(Scripts that build scenes)
========

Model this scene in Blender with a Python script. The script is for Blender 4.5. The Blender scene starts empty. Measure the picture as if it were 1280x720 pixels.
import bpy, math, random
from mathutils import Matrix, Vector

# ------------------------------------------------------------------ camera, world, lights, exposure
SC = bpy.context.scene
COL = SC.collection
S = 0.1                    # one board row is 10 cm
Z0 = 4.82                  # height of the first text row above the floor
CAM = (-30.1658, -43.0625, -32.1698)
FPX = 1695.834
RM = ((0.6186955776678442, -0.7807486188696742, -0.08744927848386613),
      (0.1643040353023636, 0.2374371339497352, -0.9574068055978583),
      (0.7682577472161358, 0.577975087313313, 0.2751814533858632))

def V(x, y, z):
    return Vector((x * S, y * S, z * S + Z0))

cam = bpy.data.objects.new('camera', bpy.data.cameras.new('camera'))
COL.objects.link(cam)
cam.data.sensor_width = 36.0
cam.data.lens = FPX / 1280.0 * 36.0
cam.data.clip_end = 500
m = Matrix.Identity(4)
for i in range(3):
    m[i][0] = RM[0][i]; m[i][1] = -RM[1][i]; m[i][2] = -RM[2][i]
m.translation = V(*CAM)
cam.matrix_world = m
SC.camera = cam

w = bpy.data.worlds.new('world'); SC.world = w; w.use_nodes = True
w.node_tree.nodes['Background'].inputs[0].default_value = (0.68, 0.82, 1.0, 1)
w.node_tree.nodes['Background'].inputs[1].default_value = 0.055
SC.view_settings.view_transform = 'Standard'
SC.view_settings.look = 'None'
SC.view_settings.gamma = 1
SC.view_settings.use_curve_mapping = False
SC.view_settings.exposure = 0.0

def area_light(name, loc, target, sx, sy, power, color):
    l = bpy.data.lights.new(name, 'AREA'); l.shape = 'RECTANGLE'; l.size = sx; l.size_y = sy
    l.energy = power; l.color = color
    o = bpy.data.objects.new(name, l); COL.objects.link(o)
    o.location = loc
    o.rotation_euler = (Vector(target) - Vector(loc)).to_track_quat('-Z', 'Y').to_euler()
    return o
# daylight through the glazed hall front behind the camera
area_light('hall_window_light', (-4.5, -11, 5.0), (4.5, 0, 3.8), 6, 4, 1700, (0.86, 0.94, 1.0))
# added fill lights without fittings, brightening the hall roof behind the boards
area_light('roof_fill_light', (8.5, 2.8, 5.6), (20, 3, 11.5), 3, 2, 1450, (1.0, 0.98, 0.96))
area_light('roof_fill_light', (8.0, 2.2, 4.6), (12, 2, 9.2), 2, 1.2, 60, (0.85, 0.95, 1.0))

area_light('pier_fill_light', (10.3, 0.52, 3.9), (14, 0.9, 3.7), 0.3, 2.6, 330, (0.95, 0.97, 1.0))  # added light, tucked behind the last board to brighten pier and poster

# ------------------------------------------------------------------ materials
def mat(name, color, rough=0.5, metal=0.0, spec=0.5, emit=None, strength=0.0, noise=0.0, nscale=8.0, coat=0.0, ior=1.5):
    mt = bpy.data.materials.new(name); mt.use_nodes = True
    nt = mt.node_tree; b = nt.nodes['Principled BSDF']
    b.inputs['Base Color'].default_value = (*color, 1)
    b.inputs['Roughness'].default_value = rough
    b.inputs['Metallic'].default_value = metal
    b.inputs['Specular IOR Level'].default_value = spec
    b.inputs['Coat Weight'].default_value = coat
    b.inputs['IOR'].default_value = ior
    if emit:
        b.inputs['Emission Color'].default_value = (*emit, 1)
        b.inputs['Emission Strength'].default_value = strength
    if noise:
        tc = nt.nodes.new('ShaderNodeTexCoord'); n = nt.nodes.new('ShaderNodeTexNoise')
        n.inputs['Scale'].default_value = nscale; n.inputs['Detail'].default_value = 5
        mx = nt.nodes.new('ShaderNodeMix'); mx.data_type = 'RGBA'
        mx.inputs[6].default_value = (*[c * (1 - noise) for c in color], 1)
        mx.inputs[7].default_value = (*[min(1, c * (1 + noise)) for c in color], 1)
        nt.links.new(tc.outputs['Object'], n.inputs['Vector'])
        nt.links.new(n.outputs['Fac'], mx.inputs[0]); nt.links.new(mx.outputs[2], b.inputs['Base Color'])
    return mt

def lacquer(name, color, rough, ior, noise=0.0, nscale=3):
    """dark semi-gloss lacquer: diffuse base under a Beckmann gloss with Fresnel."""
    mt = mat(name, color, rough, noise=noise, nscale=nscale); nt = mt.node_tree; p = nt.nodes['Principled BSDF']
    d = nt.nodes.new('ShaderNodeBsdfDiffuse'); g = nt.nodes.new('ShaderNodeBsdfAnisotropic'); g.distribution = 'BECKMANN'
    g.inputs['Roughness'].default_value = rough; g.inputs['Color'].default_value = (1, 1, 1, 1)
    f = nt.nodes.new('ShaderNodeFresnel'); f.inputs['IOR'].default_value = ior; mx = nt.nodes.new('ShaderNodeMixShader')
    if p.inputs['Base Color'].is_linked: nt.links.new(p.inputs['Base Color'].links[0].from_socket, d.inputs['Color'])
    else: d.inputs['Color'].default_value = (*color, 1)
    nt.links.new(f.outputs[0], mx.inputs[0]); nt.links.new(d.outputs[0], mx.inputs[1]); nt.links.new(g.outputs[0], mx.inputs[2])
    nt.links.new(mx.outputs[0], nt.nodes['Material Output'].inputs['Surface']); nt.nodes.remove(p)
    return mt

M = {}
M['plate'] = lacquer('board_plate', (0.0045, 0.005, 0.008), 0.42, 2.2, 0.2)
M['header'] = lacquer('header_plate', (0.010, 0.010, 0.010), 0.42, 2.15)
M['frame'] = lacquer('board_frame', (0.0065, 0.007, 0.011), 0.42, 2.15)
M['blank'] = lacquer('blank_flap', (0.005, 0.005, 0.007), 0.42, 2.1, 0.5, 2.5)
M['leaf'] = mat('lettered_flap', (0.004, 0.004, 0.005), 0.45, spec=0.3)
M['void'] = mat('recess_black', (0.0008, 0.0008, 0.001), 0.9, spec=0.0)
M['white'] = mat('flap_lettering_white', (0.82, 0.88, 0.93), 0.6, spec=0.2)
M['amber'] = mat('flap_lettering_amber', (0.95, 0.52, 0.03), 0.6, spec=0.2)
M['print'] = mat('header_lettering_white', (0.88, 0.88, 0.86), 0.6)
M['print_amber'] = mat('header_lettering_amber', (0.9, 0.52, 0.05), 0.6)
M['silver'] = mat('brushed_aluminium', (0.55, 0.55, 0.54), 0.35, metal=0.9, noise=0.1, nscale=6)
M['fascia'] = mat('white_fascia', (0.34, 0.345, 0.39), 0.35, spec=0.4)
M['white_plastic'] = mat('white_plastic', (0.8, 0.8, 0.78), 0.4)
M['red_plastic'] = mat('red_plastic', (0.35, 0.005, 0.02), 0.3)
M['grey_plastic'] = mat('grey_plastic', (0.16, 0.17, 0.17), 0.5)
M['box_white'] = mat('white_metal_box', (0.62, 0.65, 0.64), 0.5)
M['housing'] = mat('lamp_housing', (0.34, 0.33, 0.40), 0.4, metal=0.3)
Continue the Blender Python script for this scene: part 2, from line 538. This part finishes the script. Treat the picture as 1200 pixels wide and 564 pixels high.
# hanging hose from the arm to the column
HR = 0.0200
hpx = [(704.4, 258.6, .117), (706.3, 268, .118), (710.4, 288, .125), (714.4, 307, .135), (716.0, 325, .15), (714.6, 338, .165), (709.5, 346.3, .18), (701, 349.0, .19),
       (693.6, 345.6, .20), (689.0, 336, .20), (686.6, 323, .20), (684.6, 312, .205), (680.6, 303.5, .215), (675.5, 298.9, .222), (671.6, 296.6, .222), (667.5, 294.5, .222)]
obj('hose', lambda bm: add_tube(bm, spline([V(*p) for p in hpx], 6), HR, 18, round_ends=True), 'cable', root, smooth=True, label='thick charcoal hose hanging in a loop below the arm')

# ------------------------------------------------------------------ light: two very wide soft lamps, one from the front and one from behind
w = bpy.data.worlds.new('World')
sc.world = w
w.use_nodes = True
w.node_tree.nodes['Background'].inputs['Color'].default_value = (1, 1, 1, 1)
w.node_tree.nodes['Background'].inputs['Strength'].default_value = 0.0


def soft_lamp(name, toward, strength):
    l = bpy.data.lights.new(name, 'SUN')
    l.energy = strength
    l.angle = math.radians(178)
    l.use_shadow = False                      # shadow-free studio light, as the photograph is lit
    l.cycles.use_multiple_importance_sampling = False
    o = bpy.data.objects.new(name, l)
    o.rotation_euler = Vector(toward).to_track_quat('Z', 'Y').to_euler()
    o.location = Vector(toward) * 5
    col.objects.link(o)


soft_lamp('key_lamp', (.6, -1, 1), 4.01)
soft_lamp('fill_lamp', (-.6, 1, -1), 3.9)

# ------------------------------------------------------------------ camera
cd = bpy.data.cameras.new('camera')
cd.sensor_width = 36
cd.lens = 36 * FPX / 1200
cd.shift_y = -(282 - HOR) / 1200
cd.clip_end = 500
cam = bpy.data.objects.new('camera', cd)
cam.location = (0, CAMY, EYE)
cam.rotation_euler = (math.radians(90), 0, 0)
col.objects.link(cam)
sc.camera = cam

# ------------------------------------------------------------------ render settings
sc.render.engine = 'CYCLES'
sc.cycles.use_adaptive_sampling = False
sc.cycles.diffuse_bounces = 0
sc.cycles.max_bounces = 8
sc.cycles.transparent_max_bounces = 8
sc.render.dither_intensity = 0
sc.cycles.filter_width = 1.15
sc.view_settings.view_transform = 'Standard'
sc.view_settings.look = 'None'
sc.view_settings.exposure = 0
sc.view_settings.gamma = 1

========

Required task: Using the entries above, repeat only the lines from the one containing "Continue the Blender" through the one containing "soft_lamp('fill_lamp', (-.6, 1, -1), 3.9)", end lines included.

Solution below:
Continue the Blender Python script for this scene: part 2, from line 538. This part finishes the script. Treat the picture as 1200 pixels wide and 564 pixels high.
# hanging hose from the arm to the column
HR = 0.0200
hpx = [(704.4, 258.6, .117), (706.3, 268, .118), (710.4, 288, .125), (714.4, 307, .135), (716.0, 325, .15), (714.6, 338, .165), (709.5, 346.3, .18), (701, 349.0, .19),
       (693.6, 345.6, .20), (689.0, 336, .20), (686.6, 323, .20), (684.6, 312, .205), (680.6, 303.5, .215), (675.5, 298.9, .222), (671.6, 296.6, .222), (667.5, 294.5, .222)]
obj('hose', lambda bm: add_tube(bm, spline([V(*p) for p in hpx], 6), HR, 18, round_ends=True), 'cable', root, smooth=True, label='thick charcoal hose hanging in a loop below the arm')

# ------------------------------------------------------------------ light: two very wide soft lamps, one from the front and one from behind
w = bpy.data.worlds.new('World')
sc.world = w
w.use_nodes = True
w.node_tree.nodes['Background'].inputs['Color'].default_value = (1, 1, 1, 1)
w.node_tree.nodes['Background'].inputs['Strength'].default_value = 0.0


def soft_lamp(name, toward, strength):
    l = bpy.data.lights.new(name, 'SUN')
    l.energy = strength
    l.angle = math.radians(178)
    l.use_shadow = False                      # shadow-free studio light, as the photograph is lit
    l.cycles.use_multiple_importance_sampling = False
    o = bpy.data.objects.new(name, l)
    o.rotation_euler = Vector(toward).to_track_quat('Z', 'Y').to_euler()
    o.location = Vector(toward) * 5
    col.objects.link(o)


soft_lamp('key_lamp', (.6, -1, 1), 4.01)
soft_lamp('fill_lamp', (-.6, 1, -1), 3.9)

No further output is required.